Congress approved the formation of the
Works Progress Administration on this date in 1935. The WPA was created
by President Franklin Roosevelt to relieve the economic hardship of the Great
Depression. The program employed more than 8.5 million people on 1.4 million
public projects before it was disbanded in 1943. Many of the WPA's projects
involved manual labor, but it also included literary and arts programs like the
Federal Writers' Project, which gave jobs to writers such as Nelson Algren, Saul
Bellow, John Cheever, Ralph Ellison, Zora Neale Hurston, Margaret Walker, and
Richard Wright. Critics of the program said it encouraged laziness and shoddy
work, and claimed the acronym really stood for "We Poke Along," but Nelson
Algren said: "Had it not been for [the Writers' Project], the suicide rate would
have been much higher. It gave new life to people who had thought their lives
were over."from 4/8/12, The Writer's Almanac with Garrison Keillor
It seems to me that we continue to have this tension about support of artists, the value of culture and the role of government--over 70 years later. When I walk the sidewalks of urban neighborhoods in Tucson and Phoenix, I see the WPA "stamp" in the concrete. Much of the work at Sabino Canyon and Mt.
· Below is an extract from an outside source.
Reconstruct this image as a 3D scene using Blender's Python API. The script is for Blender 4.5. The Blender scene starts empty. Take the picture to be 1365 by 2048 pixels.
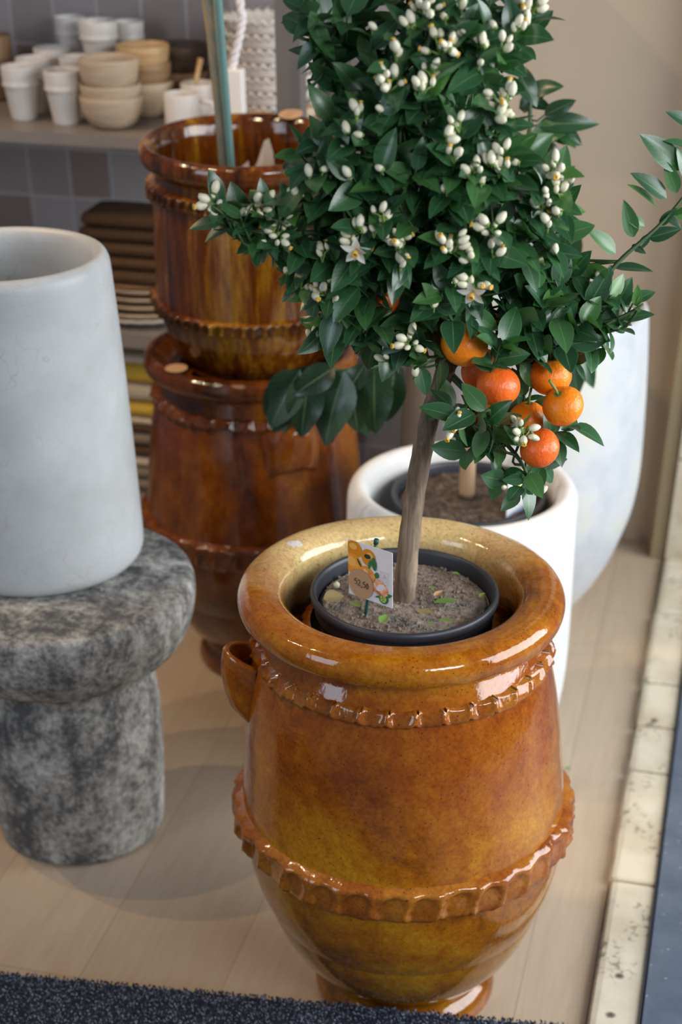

Lemmon (where we went today/Easter Sunday and saw patches of snow on the northern slopes along with gentle streams of water and green shoots of grass, tree buddings and pine saplings spreading new needles) was done by the WPA. Can we at least find some agreement that public works do benefit the common good--even if we disagree about what the "common good" looks like?
1 comment:
You are right on of course with this post! I love what the WPA contributed to our country! Reminders are everywhere.